France all but assured themselves of a place in last-16 of the 2014 FIFA World Cup with a 5-2 thrashing of a lacklustre Switzerland, ranked sixth in the world, in a Group E clash at the Arena Fonte Nova here Friday.
Olivier Giroud's 17th minute header opened the floodgates for France with Blaise Matuidi scoring the second a minute later.
Mathieu Valbuena added the third with a 40th minute strike while Karim Benzema scored his third goal of this year's finals in the 67th minute.
Moussa Sissoko rounded off the convincing win for the French in the 75th minute.
With the game done and dusted, Blerim Dzemaili scored Switzerland's first goal in the 81st minute while Granit Xhaka grabbed the second in the 87th minute.
France played a brilliant attacking game and put the Swiss defence under tremendous pressure in the entire match.
They set camp outside the Swiss box and peppered the goal with shots after shots.
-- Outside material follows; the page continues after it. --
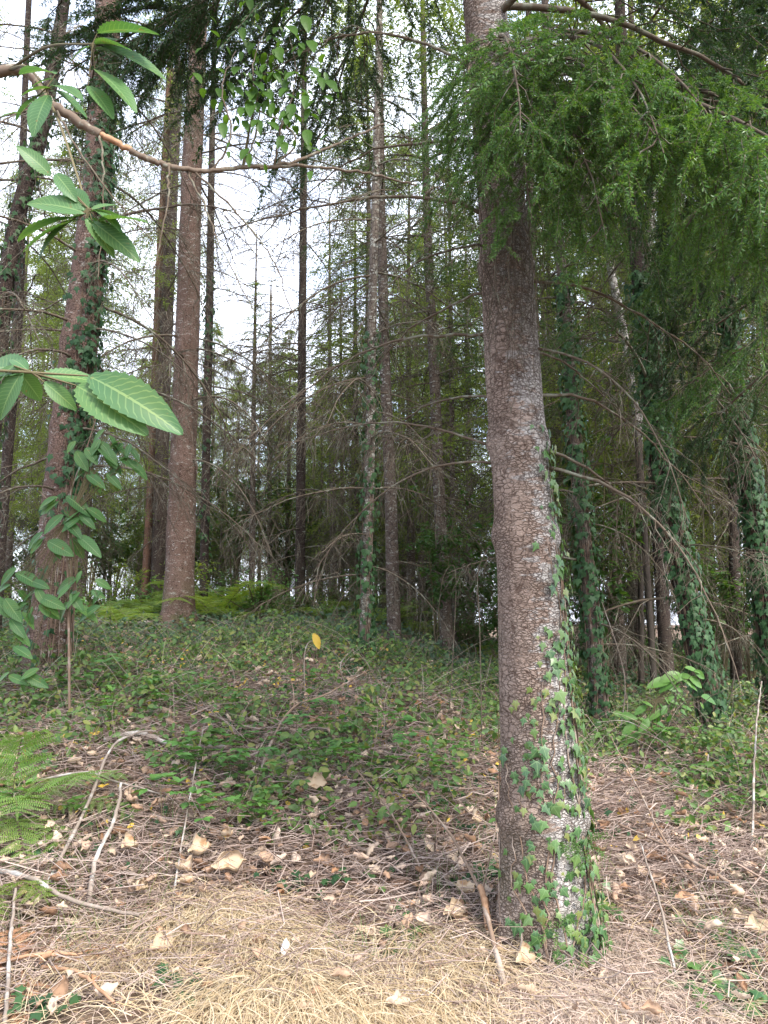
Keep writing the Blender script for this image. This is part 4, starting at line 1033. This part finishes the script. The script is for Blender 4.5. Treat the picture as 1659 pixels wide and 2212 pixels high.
# trailing ivy on the ground, lower right and others
def trail(label, pts, n, size, mat='ivy', sd=.05, lift=(.02, .07)):
    P = crv([ground_at(x, y) + [0, 0, .03] for x, y in pts], 40)
    root = thing('trailing_ivy', label, 'ivy', P[0])
    i = rng.integers(0, 40, n); pos = P[i] + rng.normal(0, sd, (n, 3)) * [1, 1, 0]
    pos[:, 2] = h(pos[:, 0], pos[:, 1]) + U(*lift, n)
    d = rdir(n) * [1, .8, .1] + [0, -.55, -.25]; A = orient(d, np.tile([0, -.55, 1.], (n, 1)) + .4 * rdir(n)) * U(*size, n)[:, None, None]
    mb = MB(); inst(mb, *IV, pos, A, IVUV); mb.build('foliage', M[mat], root, P[0])
    mb = MB(); tubes(mb, P[None], taper(1, 40, .003, .002), 4); mb.build('stem', M['stick_brown'], root, P[0])
trail('trailing ivy with pale veins running down the bank at the lower right', [(1500, 1990), (1560, 2040), (1600, 2090), (1640, 2140)], 34, (.04, .07))
trail('ivy patch beside the pink dry grass at the lower right', [(1430, 2090), (1480, 2110), (1520, 2150), (1560, 2180)], 34, (.045, .075))
trail('ivy sprig in the bottom right corner', [(1560, 2160), (1620, 2190), (1690, 2200)], 24, (.04, .06))
trail('ivy leaves at the edge of the dry grass below the big fir', [(780, 1880), (840, 1930), (855, 2010), (850, 2060)], 24, (.045, .075))
trail('ivy leaves showing through the dry leaves in the middle of the bank', [(610, 1920), (680, 1930), (760, 1900)], 24, (.04, .065), 'ivy_dk')
trail('dark ivy against the shaded side of the big fir foot', [(1000, 1900), (1050, 1910), (1085, 1880)], 22, (.06, .09), 'ivy_dk')
trail('ivy beside the right root of the big fir', [(1270, 1930), (1290, 1975), (1300, 2010)], 26, (.05, .075))
trail('ivy tuft in the straw at the lower left', [(370, 2120), (390, 2150), (400, 2190)], 18, (.045, .07), 'ivy_dk')
trail('single ivy sprig at the bottom left corner', [(20, 2190), (60, 2200), (140, 2195)], 20, (.04, .06), 'ivy_dk')
# bramble plants
def bramble_mesh():
    mb = MB(); sb = MB()
    for s in range(rng.integers(3, 6)):
        a = U(0, 6.28); L = U(.12, .32); P = crv([(0, 0, 0), (math.cos(a) * L * .4, math.sin(a) * L * .4, U(.08, .2)), (math.cos(a) * L, math.sin(a) * L, U(.06, .18))], 8)
        tubes(sb, P[None], taper(1, 8, .002, .0012), 3)
        for i in range(3, 8):
            d = nrm(np.array([math.cos(a + U(-1.5, 1.5)), math.sin(a + U(-1.5, 1.5)), U(0, .4)])); tip = P[i] + d * .03
            for q in (-1.0, 0, 1.0):
                c, s_ = math.cos(q), math.sin(q); dd = np.array([d[0] * c - d[1] * s_, d[0] * s_ + d[1] * c, d[2] - .15])
                inst(mb, *OV, tip[None], orient(dd[None], np.array([[U(-.3, .3), U(-.5, .1), 1]])) * (U(.04, .065) * (1.15 if q == 0 else 1)))
    return mb.mesh('foliage', M['bramble']), sb.mesh('stem', M['stem'])
BR = [bramble_mesh() for i in range(6)]
for (dx, dy) in [(430, 1640), (410, 1670), (455, 1700), (545, 1700), (480, 1800), (520, 1790), (350, 1790), (300, 1560), (560, 1650), (620, 1660), (720, 1650), (700, 1690), (850, 1640), (90, 1800), (240, 1570), (1560, 1700), (1480, 1650), (1640, 1800), (1350, 1650), (910, 1700), (640, 1600), (380, 1530), (760, 1610), (980, 1650), (200, 1500), (290, 1490), (340, 1520), (100, 1530), (650, 1500), (1420, 1620), (1600, 1640), (470, 1560)]:
    p = ground_at(dx, dy); a, b = BR[rng.integers(6)]
    root = thing('bramble_plant', 'low bramble plant with fresh green leaflets among the twigs', 'bramble', p, 'bramble plants on the bank'); root.rotation_euler[2] = U(0, 6.28); root.scale = (U(.9, 1.5),) * 3
    link('foliage', a, root); link('stem', b, root)

# ------------------------------------------------------------------ what nobody could count
def field(n, ylo, yhi, power=1.0, xw=.62, xm=.8):
    y = ylo + (yhi - ylo) * U(0, 1, n) ** power
    x = U(-1, 1, n) * (xw * y + xm)
    return x, y
def patch(x, y, f, s=0): return .5 + .25 * (np.sin(f * x + 1.3 * f * y + s) + np.sin(1.7 * f * x - .8 * f * y + 2 * s + 1)) 
# dead twig tangle
n = 23000
x, y = field(n, 3.25, 7.6, .9)
dens = np.interp(y, [3.0, 3.9, 4.3, 5.7, 6.5, 7.6], [.5, .8, 1, 1, .5, .3])
k_ = U(0, 1, n) < dens; x, y = x[k_], y[k_]; n = len(x)
a = U(0, math.pi, n) + .0; L = U(.12, .75, n) ** 1.2; z0 = h(x, y) + U(.0, .32, n) ** 1.9
d = np.stack([np.cos(a), np.sin(a) * .75, rng.normal(0, .16, n)], 1)
s = np.linspace(-.5, .5, 5)
P = np.stack([x, y, z0], 1)[:, None] + d[:, None] * L[:, None, None] * s[None, :, None] + rng.normal(0, .05, (n, 5, 3)) * L[:, None, None]
P[:, :, 2] = np.maximum(P[:, :, 2], h(P[:, :, 0], P[:, :, 1]) + .004)
mb = MB(); tubes(mb, P, np.linspace(1, .6, 5)[None] * (U(.0014, .0034, n) * np.where(U(0, 1, n) < .05, 2.0, 1))[:, None], 3)
tag(mb.build('twig_litter', M['twig']), 'tangle of thin dead twigs covering the bank', 'twigs', kind='stuff')
n = 2000; x, y = field(n, 6.2, 10); a = U(0, math.pi, n); L = U(.12, .7, n); s = np.linspace(-.5, .5, 5)
d = np.stack([np.cos(a), np.sin(a) * .8, rng.normal(0, .25, n)], 1)
P = np.stack([x, y, h(x, y) + U(.02, .26, n)], 1)[:, None] + d[:, None] * L[:, None, None] * s[None, :, None] + rng.normal(0, .06, (n, 5, 3)) * L[:, None, None]
mb = MB(); tubes(mb, P, np.linspace(1, .6, 5)[None] * U(.0018, .0036, n)[:, None], 3); tag(mb.build('undergrowth_twigs', M['dead']), 'dead twigs threaded through the green undergrowth', 'twigs', kind='stuff')
# sparse upright dead stems through the undergrowth
n = 1000; x, y = field(n, 5.2, 10)
d = np.stack([rng.normal(0, .5, n), rng.normal(0, .4, n), np.ones(n)], 1); L = U(.2, .8, n); s = np.linspace(0, 1, 6)
P = np.stack([x, y, h(x, y)], 1)[:, None] + d[:, None] * L[:, None, None] * s[None, :, None]
P[:, :, :2] += (rng.normal(0, .35, (n, 1, 2)) * (s ** 2)[None, :, None]) * L[:, None, None]; P[:, :, 2] -= (L[:, None] * .35 * s[None] ** 2)
mb = MB(); tubes(mb, P, taper(n, 6, .0022, .001), 3); tag(mb.build('dry_stems', M['twig']), 'wispy dead stems rising through the undergrowth', 'stems', kind='stuff')
# leaf litter
n = 8500; x, y = field(n, 3.0, 11, 1.2)
dens = np.interp(y, [3, 3.8, 4.3, 5, 6, 8, 11], [.10, .22, .8, 1, .8, .6, .4]); k_ = U(0, 1, n) < dens; x, y = x[k_], y[k_]; n = len(x)
pos = np.stack([x, y, h(x, y) + U(.005, .11, n)], 1); d = rdir(n) * [1, 1, .45]
A = orient(d, np.tile([0, 0, 1.], (n, 1)) * rng.choice([-1, 1], (n, 1), p=[.35, .65]) + .55 * rdir(n)) * (.035 + .075 * U(0, 1, n) ** 1.6)[:, None, None]
mb = MB()
for q in range(6): inst(mb, *CUS[q], pos[q::6], A[q::6])
tag(mb.build('leaf_litter', M['litter']), 'curled brown dead leaves scattered over the bank', 'leaves', kind='stuff')
# dry grass: scattered blades and combed humps
def straw(name, label, mat, centres, nper, rad, Lr, comb, loose=0, looseband=(2.6, 4.2), loosex=None):
    X = []; D = []; 
    for (cx, cy) in centres:
        p = ground_at(cx, cy); q = rng.normal(0, rad, (nper, 2)); X.append(p[:2] + q)
        D.append(comb + rng.normal(0, .62, nper) + q[:, 0] / rad * .35)
    if loose:
        x, y = field(loose, *looseband)
        if loosex: m_ = (x > loosex[0]) & (x < loosex[1]); x, y = x[m_], y[m_]
        X.append(np.stack([x, y], 1)); D.append(U(0, 6.28, len(x)))
    X = np.concatenate(X); az = np.concatenate(D); n = len(X); L = U(*Lr, n)
    s = np.linspace(0, 1, 6)[None]
    o = np.stack([np.cos(az), np.sin(az)], 1); up = U(.06, .50, n)
    P = np.concatenate([X[:, None] + o[:, None] * (L[:, None] * s * .85)[..., None], np.zeros((n, 6, 1))], -1)
    P[:, :, :2] += np.stack([-o[:, 1], o[:, 0]], 1)[:, None] * (rng.normal(0, .2, n)[:, None] * L[:, None] * s ** 2)[..., None]
    P[:, :, 2] = h(P[:, :, 0], P[:, :, 1]) + U(.0, .05, n)[:, None] + L[:, None] * up[:, None] * 1.6 * s * (1 - s * U(.8, 1.05, n)[:, None])
    P[:, :, 2] = np.maximum(P[:, :, 2], h(P[:, :, 0], P[:, :, 1]) + .003)
    sd = nrm(np.cross(np.concatenate([o, np.zeros((n, 1))], 1), np.array([0, -.3, 1.])) + .5 * rdir(n))
    mb = MB(); ribbons(mb, P, np.linspace(1, .3, 6)[None] * U(.0012, .0024, n)[:, None], sd)
    tag(mb.build(name, mat), label, 'grass', kind='stuff')
ctr = [(410, 1985), (470, 1970), (530, 1980), (590, 2000), (620, 2050), (545, 2040), (480, 2030), (640, 2110), (590, 2130), (530, 2160), (670, 2190), (470, 2190), (850, 2140), (840, 2190), (930, 2180), (990, 2160), (780, 2190), (340, 2040), (280, 2090), (900, 2060), (1000, 2080)]
straw('dry_grass', 'matted golden dry grass combed down along the foot of the bank', M['straw'], ctr, 330, .115, (.12, .38), R_(-80), 3000, (2.4, 4.1))
ctr = [(1290, 2060), (1340, 2050), (1390, 2070), (1330, 2100), (1270, 2100), (1400, 2120), (1360, 2140), (1450, 2180), (1500, 2200), (1250, 2160), (1320, 2190), (1180, 2150), (1150, 2190), (1220, 2200), (1080, 2190), (1400, 2190), (850, 2100), (820, 2140)]
straw('loose_straw', 'pale broken straw strewn over the foot of the bank', M['straw_pink'], [(380, 2120)], 10, .1, (.10, .32), 0, 1700, (2.4, 4.2))
straw('dry_moss', 'fine pinkish dry grass mat in front of the big fir', M['straw_pink'], ctr, 520, .09, (.05, .17), R_(-70), 1500, (2.6, 3.6), (.2, 2.5))
# thin green grass
n = 9000; x, y = field(n, 3.6, 9, 1.1); k_ = patch(x, y, 2.1) > .5; x, y = x[k_], y[k_]; n = len(x)
s = np.linspace(0, 1, 5)[None]; az = U(0, 6.28, n); L = U(.10, .32, n); o = np.stack([np.cos(az), np.sin(az)], 1)
P = np.concatenate([np.stack([x, y], 1)[:, None] + o[:, None] * (L[:, None] * .5 * s ** 1.5)[..., None], (h(x, y)[:, None] + L[:, None] * (.95 * s - .35 * s * s))[..., None]], -1)
mb = MB(); ribbons(mb, P, np.linspace(1, .3, 5)[None] * U(.0012, .002, n)[:, None], np.stack([-o[:, 1], o[:, 0], 0 * az], 1))
tag(mb.build('green_grass', M['cover']), 'thin green grass blades between the twigs', 'grass', kind='stuff')
# low green plants and ground ivy
def cover(name, label, n, ylo, yhi, size, mat, hgt, tv, power, thr, f, dens=None, uv=None):
    x, y = field(n, ylo, yhi, power); pv = patch(x, y, f) * .5 + .5 * patch(x, y, f * 3.3, 2)
    k_ = pv > thr(x, y) + rng.normal(0, .10, n); x, y = x[k_], y[k_]; n = len(x)
    pos = np.stack([x, y, h(x, y) + .015 + hgt * U(0, 1, n) ** 1.4 * (.4 + patch(x, y, 4., 1))], 1)
    d = rdir(n) * [1, 1, .5] + [0, -.25, -.35]
    A = orient(d, np.tile([0, -.7, .8], (n, 1)) + .75 * rdir(n)) * U(*size, n)[:, None, None]
    mb = MB(); inst(mb, *tv, pos, A, uv); tag(mb.build(name, mat), label, 'ground cover', kind='stuff')
thr = lambda x, y: np.interp(y, [4.6, 5.3, 6.0, 7.5, 10], [.72, .53, .44, .40, .34])
cover('ground_cover', 'low green leafy plants carpeting the bank', 56000, 4.6, 10, (.028, .075), M['cover'], .26, OV, .9, thr, 1.3)
cover('ground_ivy', 'dark ivy leaves creeping through the undergrowth', 15000, 4.2, 10, (.03, .055), M['ivy_dk'], .07, IV, .9, lambda x, y: np.interp(y, [4.2, 5.2, 7, 10], [.72, .6, .45, .35]), 1.9, uv=IVUV)
cover('far_ground_cover', 'leafy undergrowth on the flat top of the bank', 42000, 9.0, 25, (.05, .10), M['cover_far'], .22, OV, 1.1, lambda x, y: .22 + 0 * x, .9)
cover('yellow_leaves', 'scattered yellow leaves in the ground cover', 2000, 4.6, 9, (.03, .06), M['yellow'], .12, OV, .9, lambda x, y: .5 + 0 * x, 1.7)
print('objects', len(bpy.data.objects), 'verts', sum(len(m.vertices) for m in bpy.data.meshes))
Keeper Diego Benaglio, who stopped a Benzema penalty in the 33rd minute, saved Switzerland from complete humiliation as the defence lay in tatters.
Switzerland, who narrowly beat Ecuador 2-1 in their first game, were extremely poor both in attack and defence.
They gave the ball away too cheaply way too often in the midfield and their goal came only because the French three-man free-kick wall didn't do their job.
At the back, the Swiss were in complete shambles. Everytime the French attacked, it seemed they would score.
A lack of organisation coupled with some silly mistakes saw the Swiss leak in five goals.
France, in contrast, were sound at the back. The usually overenthusiastic back-four were calm on the ball. It was only in the last 10 minutes did they lose their concentration and got a little complacent allowing Switzerland to score two late goals.
The French media had given their team little chance in this year's World Cup, but 'Les Blues' are proving their critics, recording their second successive win after their 3-0 opening victory over Honduras.
France having played two matches lead Group E with six points followed by the Swiss on three. Honduras and Ecuador are yet to get off the mark after losing their opening matches.